Work to be completed: Please write out the lines of the data exactly, beginning with the first and ending with the line containing "b = B(); b.box((0.15, 1.20, 0.0), (0.22, 1.377, 2.6));"; leave the pictures behind.

Given information:
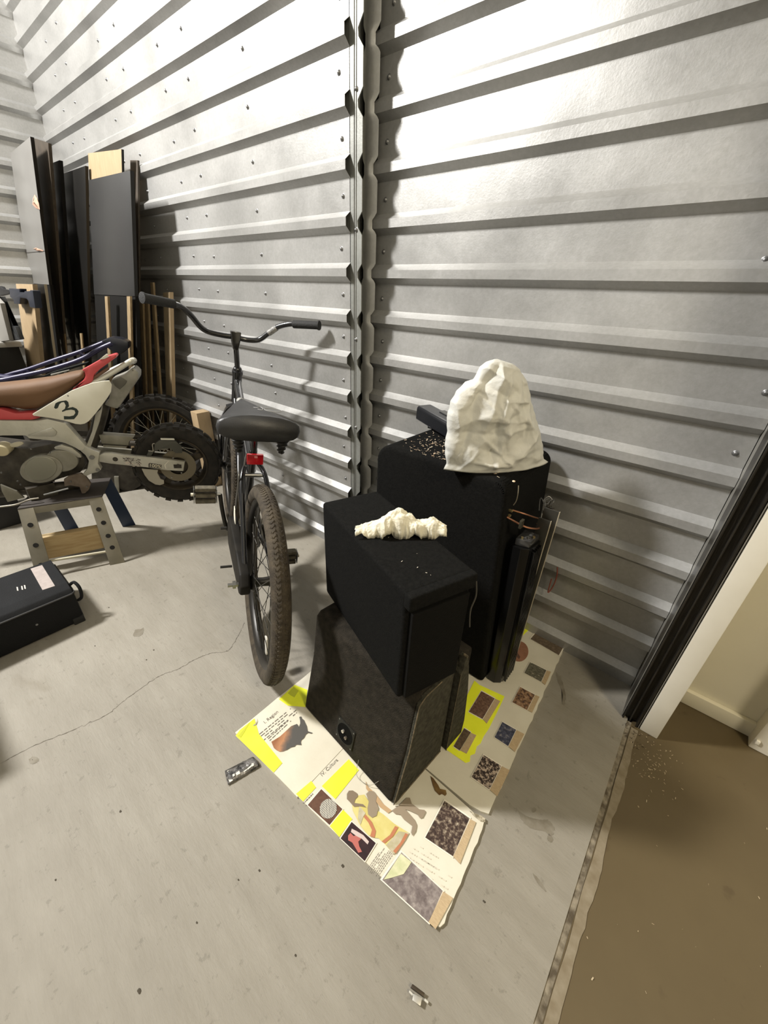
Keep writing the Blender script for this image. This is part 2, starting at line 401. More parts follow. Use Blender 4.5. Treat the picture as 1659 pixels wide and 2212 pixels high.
# the roll-up door's frame beside the unit
BLK = mat('track_black', (0.012, 0.011, 0.009), 0.35, 0.3, var=(0.04, 0.035, 0.028), vscale=30, vamt=0.4, stretch=(6, 6, 0.4), bump=0.1)
EDG = mat('track_edge', (0.30, 0.29, 0.26), 0.45, 0.5)
dr = bpy.data.objects.new('door_1', None); COL.objects.link(dr); dr.location = (0.13, 1.16, 0); setp(dr, 'black guide track and cream jamb of the roll up door', kind='structure')
b = B(); b.box((0.1180, 1.266, 0), (0.1191, 1.336, 2.6)); b.box((0.1165, 1.163, 0), (0.1186, 1.1655, 2.6)); obj('angle_strip', b, EDG, dr, label='thin bare steel edge')
b = B(); b.box((0.1192, 1.172, 0), (0.170, 1.336, 2.6)); b.box((0.1172, 1.1655, 0), (0.1192, 1.266, 2.6)); b.box((0.1202, 1.158, 0), (0.1250, 1.172, 2.6), 0.001); b.box((0.140, 1.160, 0), (0.1440, 1.172, 2.6), 0.001); b.box((0.160, 1.150, 0), (0.1655, 1.185, 2.6), 0.001); obj('guide_track', b, BLK, dr, label='black door guide track')
b = B(); b.box((0.1675, 1.152, 0), (0.1700, 1.200, 2.6)); obj('track_lip', b, EDG, dr, label='dull steel lip')
b = B(); b.box((0.1730, 1.150, 0), (0.222, 1.377, 2.6), 0.003); obj('jamb', b, HW2, dr, label='cream painted jamb')
b = B(); b.box((0.15, 1.20, 0.0), (0.22, 1.377, 2.6)); obj('jamb_core', b, BLK, dr)
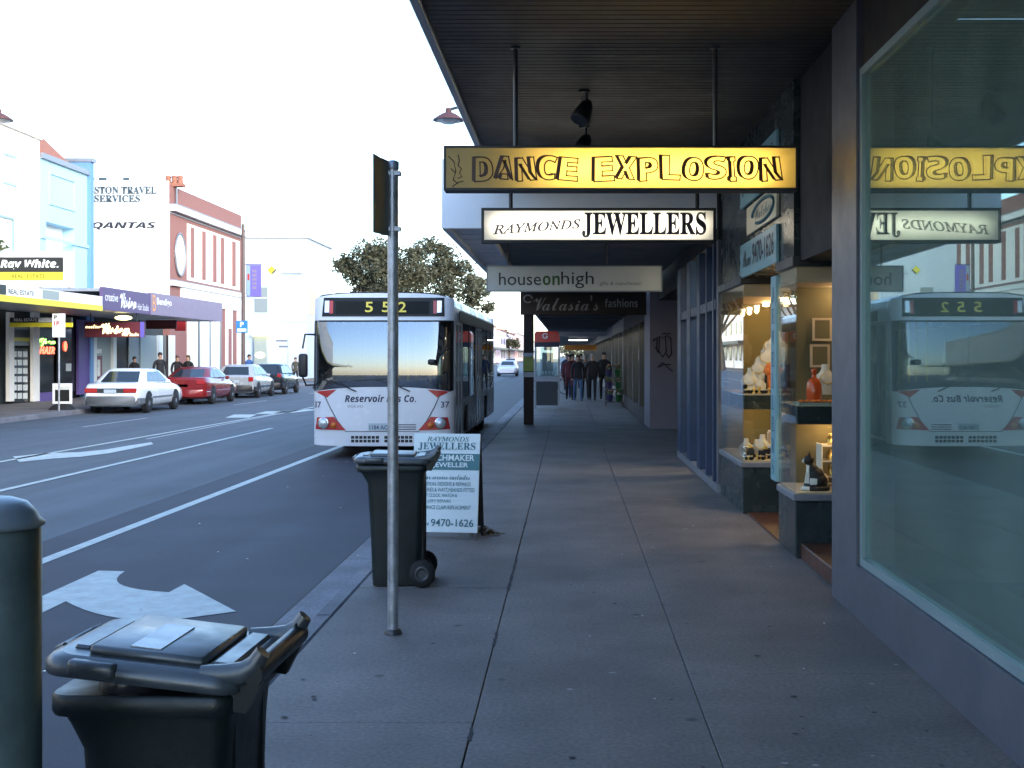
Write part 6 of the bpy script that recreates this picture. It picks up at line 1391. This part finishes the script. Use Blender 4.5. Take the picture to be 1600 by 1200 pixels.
kp = thing("parking_sign", "grey post with a white and red parking sign on the far kerb", "sign", (-15.6, 37.2, 0))
s_ = F / 37.2; bx = lambda px: (px - 889) / s_; bz = lambda py: 1.65 + (556 - py) / s_
m = M(); m.tube([(-15.6, 37.2, -.03), (-15.6, 37.2, 2.93)], .028, 10); m.build("shaft", "galvanised", kp)
m = M(); m.box(bx(83), bx(103), 37.14, 37.155, bz(527), bz(490), 0); pl_ = m.build("plate", "white_paint", kp)
m = M(); m.text("1P", (bx(86), 37.138, bz(509)), X_, Z_, .16, .14, 0, bold=.03); m.text("P", (bx(86), 37.138, bz(499)), X_, Z_, .09, .12, 1, bold=.03); m.build("lettering", ["bus_red", "ink_grey"], pl_)
kb = thing("sandwich_board", "white framed blackboard on a dark base beside the parking sign", "sign", (-15.9, 37.9, 0))
s_ = F / 37.9; bx = lambda px: (px - 889) / s_; bz = lambda py: 1.65 + (556 - py) / s_
m = M(); frame_x(m, bx(83), bx(113), 37.85, 37.9, .16, bz(599), .07, 0); m.build("frame", "white_paint", kb)
m = M(); m.box(bx(83) + .071, bx(113) - .071, 37.87, 37.89, .231, bz(599) - .071, 0); m.build("blackboard", "sign_black", kb)
m = M(); m.box(bx(83) + .08, bx(113) - .08, 37.855, 37.869, bz(609), bz(602), 0); m.build("header", "paper", kb)
m = M(); m.loft([rrect((bx(81) + bx(113)) / 2, 37.9, .72, .5, .1, -.029), rrect((bx(81) + bx(113)) / 2, 37.9, .6, .38, .1, .08), rrect((bx(81) + bx(113)) / 2, 37.9, .36, .2, .08, .159)], 0); m.build("base", "rubber", kb)
cs = thing("street_sign", "small post with two street name blades by the pale bank building", "sign", (-20, 86, 0))
s_ = F / 86; bx = lambda px: (px - 889) / s_; bz = lambda py: 1.65 + (556 - py) / s_
m = M(); m.tube([(bx(450), 86, -.17), (bx(450), 86, bz(528))], .04, 8); m.build("shaft", "galvanised", cs)
m = M(); m.box(bx(431), bx(449), 85.93, 85.95, bz(534), bz(531), 0); m.box(bx(436), bx(450), 85.9, 85.92, bz(543), bz(540), 0); m.each("name_blade", "sill_grey", cs)
# street lamps on arms
def lamp(loc, armto, label, rad):
    t_ = thing("street_lamp", label, "lamp", loc); x, y, z = loc; k = rad / .25
    m_ = M(); m_.lathe([(.25 * k, z), (.24 * k, z + .02 * k), (.12 * k, z + .10 * k), (.05 * k, z + .13 * k), (.05 * k, z + .19 * k), (.02 * k, z + .2 * k)], (x, y, 0), 22); m_.build("shade", "rust_red", t_)
    m_ = M(); m_.lathe([(.09 * k, z - .05 * k), (.17 * k, z - .012 * k), (.19 * k, z - .001)], (x, y, 0), 18); m_.build("bowl", "lens", t_)
    m_ = M(); m_.tube([(x, y, z + .17 * k), (x + (armto[0] - x) * .4, y, z + .26 * k), (armto[0], y, z + .2 * k)], .025, 8); m_.tube([(armto[0], y, armto[2]), (armto[0], y, z + .45 * k)], .045, 10); m_.build("bracket", "steel_dark", t_)
lamp((-1.98, 20, 5.52), (-1.1, 20, 4.06), "red-brown conical street lamp peeping past the awning edge", .26)
lamp((-15.25, 32.5, 7.95), (-16.3, 32.5, -.03), "red-brown conical street lamp cut by the left edge", .38)

# ------------------------------------------------------------------ trees, far buildings
mat("bark", (0.10, 0.08, 0.06), 0.9, var=0.3, scale=4); mat("leaf_a", (0.040, 0.043, 0.022), 0.75, var=0.3, scale=1.5); mat("leaf_b", (0.056, 0.058, 0.031), 0.75, var=0.3, scale=1.5); mat("leaf_c", (0.078, 0.078, 0.045), 0.75, var=0.3, scale=1.5)
def tree(label, base, blobs, seed, leaves=30, size=.21, trunk_r=.45):
    rr = random.Random(seed); t_ = thing("tree", label, "tree", base, "trees behind the bus"); bx_, by_, bz_ = base
    m_ = M(); fork = (bx_ + rr.uniform(-.4, .4), by_, bz_ + 4.0); m_.tube([base, (bx_ + .1, by_, bz_ + 2), fork], [trunk_r, trunk_r * .8, trunk_r * .65], 10)
    for (c, r_) in blobs:
        mid = [(fork[i] + c[i]) / 2 + rr.uniform(-.4, .4) for i in range(3)]; m_.tube([fork, mid, c], [trunk_r * .4, trunk_r * .22, trunk_r * .08], 7)
    m_.build("trunk", "bark", t_)
    m_ = M()
    for (c, r_) in blobs:
        for k in range(int(leaves * r_ ** 1.7)):      # sprays spread over each limb's end
            a = rr.uniform(0, 6.28); b_ = rr.uniform(-1, 1); rad = r_ * rr.uniform(.15, 1.08); q = math.sqrt(1 - b_ * b_)
            p = (c[0] + rad * q * math.cos(a), c[1] + rad * q * math.sin(a), c[2] + rad * b_ * .75); sr = rr.uniform(.3, .8)
            leafcloud(m_, p, (sr, sr, sr * .7), 18, size * rr.uniform(.7, 1.1), rr, 3)
    m_.build("crown", ["leaf_a", "leaf_b", "leaf_c"], t_)
def tb(px, py, Yd): s = F / Yd; return ((px - 889) / s, Yd + rnd.uniform(-2, 2), 1.65 + (556 - py) / s)
YT = 136
tree("broad dark gum tree seen above the left half of the bus roof", (-22.2, YT, -.03), [(tb(538, 412, YT), 1.3), (tb(640, 425, YT), 2.2), (tb(632, 450, YT), 2.2), (tb(548, 418, YT), 1.7), (tb(575, 400, YT), 2.3), (tb(600, 395, YT), 2.0), (tb(592, 425, YT), 2.5), (tb(560, 430, YT), 1.6), (tb(617, 420, YT), 2.0), (tb(570, 450, YT), 1.8), (tb(610, 450, YT), 2.2)], 1)
tree("spreading dark gum tree seen above the right half of the bus roof", (-14.0, YT + 4, -.03), [(tb(665, 383, YT), 1.2), (tb(690, 392, YT), 1.6), (tb(650, 400, YT), 1.7), (tb(680, 420, YT), 2.6), (tb(710, 418, YT), 2.1), (tb(735, 440, YT), 1.7), (tb(650, 440, YT), 2.4), (tb(700, 450, YT), 2.4), (tb(750, 455, YT), 1.2), (tb(760, 480, YT), .9), (tb(738, 470, YT), 1.5)], 2)
mat("wall_lilac", (0.50, 0.45, 0.58), 0.7); mat("wall_pink", (0.60, 0.42, 0.42), 0.7)
def farb(label, x0, x1, y0, y1, h, mt, roof, wins, rows=2):
    t_ = thing("far_building", label, "building", ((x0 + x1) / 2, y0, 0), None)
    m_ = M(); m_.box(x0, x1, y0, y1, -.1, h, 0); m_.box(x0 - .2, x1 + .3, y0 - .2, y1, h, h + .3, 1); m_.build("wall", mt if isinstance(mt, list) else [mt, roof], t_)
    m_ = M()
    for r_ in range(rows):
        for k in range(wins): yy = y0 + (y1 - y0) * (k + .3) / wins; m_.box(x1 + .01, x1 + .06, yy, yy + (y1 - y0) * .4 / wins, 1.0 + 3.6 * r_, 2.9 + 3.4 * r_, 0)
        for k in range(3): xx = x0 + (x1 - x0) * (k + .3) / 3; m_.box(xx, xx + (x1 - x0) * .13, y0 - .06, y0 - .01, 1.0 + 3.6 * r_, 2.9 + 3.4 * r_, 0)
    m_.each("window", "win_dark", t_)
    m_ = M(); m_.box(x1, x1 + 3.0, y0, y1, 3.1, 3.5, 0); m_.build("awning", "steel_dark", t_)
farb("pale shop building partly hidden by the gum trees", -32, -19.5, 145, 170, 7.5, "wall_white", "tile_red", 6)
farb("cream shop building past the gum trees, behind the bus", -32, -19.5, 171, 215, 8.0, "wall_cream", "tile_red", 8)
farb("white two-storey building with a red roof at the far left end of the street", -34, -18.0, 216, 300, 8.6, "wall_white", "tile_red", 10)
farb("lilac building at the far end of the street", -34, -17.0, 301, 380, 8.0, "wall_lilac", "tile_red", 10)
farb("pinkish building farthest down the street", -34, -16.0, 381, 520, 8.6, "wall_pink", "sill_grey", 12)
farb("cream building closing the far end of the street", -40, -5.0, 640, 680, 9.0, "wall_cream", "tile_red", 6)
t_ = thing("tree", "small rounded tree far down the street beyond the bus", "tree", (-16.2, 330, 0)); rr = random.Random(9)
m = M(); m.tube([(-16.2, 330, 0), (-16.2, 330, 4)], [.3, .2], 8); m.build("trunk", "bark", t_)
m = M()
for k in range(14): leafcloud(m, (-16.2 + rr.uniform(-2, 2), 330 + rr.uniform(-2, 2), 6 + rr.uniform(-2, 2)), (1.2, 1.2, 1), 40, .5, rr, 2)
m.build("crown", ["leaf_a", "leaf_b"], t_)
m = M(); rr = random.Random(12)
for k in range(90): leafcloud(m, (rr.uniform(-60, 60), 900 + rr.uniform(-20, 20), rr.uniform(2, 9)), (5, 4, 3), 30, 1.2, rr, 2)
o = m.build("distant_treeline", ["leaf_a", "leaf_b"]); o["kind"] = "stuff"; tag(o, "dark line of trees closing the view at the street's vanishing point", "trees")
# litter specks on road and channel
m = M(); rr = random.Random(21)
for k in range(26):
    x, y = rr.uniform(-4.3, -1.7), rr.uniform(5, 22); z = RZ + .012 if x < -1.95 else -.14; s = rr.uniform(.006, .018)
    m.add([(x - s, y, z), (x, y - s, z + .004), (x + s, y, z), (x, y + s * .7, z + .006)], [(0, 1, 2, 3)])
for k in range(22):
    x, y = rr.uniform(-1.4, 1.7), rr.uniform(3, 14); s = rr.uniform(.004, .010)
    m.add([(x - s, y, .006), (x, y - s, .008), (x + s, y, .006), (x, y + s * .7, .01)], [(0, 1, 2, 3)])
o = m.build("litter", "paper"); o["kind"] = "stuff"; tag(o, "tiny pale scraps scattered on the road and footpath", "litter")
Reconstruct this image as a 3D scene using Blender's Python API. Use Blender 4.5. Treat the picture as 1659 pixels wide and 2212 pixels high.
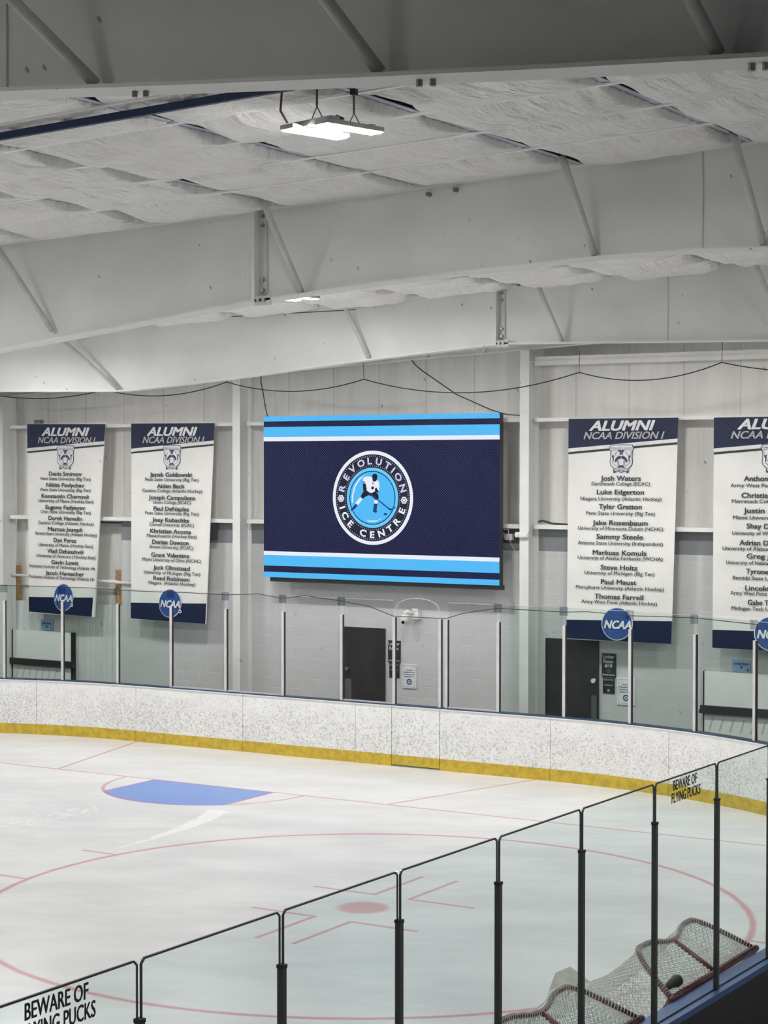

The answer:
Keep writing the Blender script for this image. This is part 2, starting at line 401. More parts follow. Use Blender 4.5. Treat the picture as 1659 pixels wide and 2212 pixels high.
# the roll-up door's frame beside the unit
BLK = mat('track_black', (0.012, 0.011, 0.009), 0.35, 0.3, var=(0.04, 0.035, 0.028), vscale=30, vamt=0.4, stretch=(6, 6, 0.4), bump=0.1)
EDG = mat('track_edge', (0.30, 0.29, 0.26), 0.45, 0.5)
dr = bpy.data.objects.new('door_1', None); COL.objects.link(dr); dr.location = (0.13, 1.16, 0); setp(dr, 'black guide track and cream jamb of the roll up door', kind='structure')
b = B(); b.box((0.1180, 1.266, 0), (0.1191, 1.336, 2.6)); b.box((0.1165, 1.163, 0), (0.1186, 1.1655, 2.6)); obj('angle_strip', b, EDG, dr, label='thin bare steel edge')
b = B(); b.box((0.1192, 1.172, 0), (0.170, 1.336, 2.6)); b.box((0.1172, 1.1655, 0), (0.1192, 1.266, 2.6)); b.box((0.1202, 1.158, 0), (0.1250, 1.172, 2.6), 0.001); b.box((0.140, 1.160, 0), (0.1440, 1.172, 2.6), 0.001); b.box((0.160, 1.150, 0), (0.1655, 1.185, 2.6), 0.001); obj('guide_track', b, BLK, dr, label='black door guide track')
b = B(); b.box((0.1675, 1.152, 0), (0.1700, 1.200, 2.6)); obj('track_lip', b, EDG, dr, label='dull steel lip')
b = B(); b.box((0.1730, 1.150, 0), (0.222, 1.377, 2.6), 0.003); obj('jamb', b, HW2, dr, label='cream painted jamb')
b = B(); b.box((0.15, 1.20, 0.0), (0.22, 1.377, 2.6)); obj('jamb_core', b, BLK, dr)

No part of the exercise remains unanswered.